Falls aber die derzeit noch paralysierten Stammwähler abspringen und die umworbene Mitte aus CDU, SPD, Grünen, Linke und Sonstige das Herumschleimen der Christsozialen ignoriert, droht die Fünf-Prozent-Hürde - und das wäre es dann für die CSU für lange Zeit. Die Nachkriegsgeschichte Deutschlands zeigt, dass der Verrat von Grundwerten selten Gutes bereithält.
Mitleid mit der CSU? Mitnichten
Der Bodensatz dieser Laptop-Schuh-plattler enthält transatlantische Servilität, Militarismus, Opportunismus, Karrierismus, Dummarroganz, Scheinheiligkeit, Wachstumswahn, Doppelmoral und Machtgier.

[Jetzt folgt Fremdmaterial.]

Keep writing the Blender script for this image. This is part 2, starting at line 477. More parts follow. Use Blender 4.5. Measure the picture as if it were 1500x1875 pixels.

Sich für sinnvolle Klimaschutzmaßnahmen einzusetzen und ebenso entschieden gegen faschistoide Machttendenzen vorzugehen - das ist so selbstverständlich, wie einem alten blinden Mann über die Straße zu helfen. Es gibt dazu doch keine weiteren Worte zu verlieren. Angst durchdringt das Denken in der CSU und eine berechtigte Ahnung, sehr bald sehr überflüssig sein zu können. Die älteren Bürger erinnern sich noch gut an den Satz von F.J. Strauss: "Rechts neben uns ist nur noch die Wand." Heute besteht diese Wand aus gut 25%+ potentiell konservativer Stimmen. Und an dieser steht ein weiteres Graffiti des großen Vorsitzenden: "Everybody's darling ist everybody's Depp."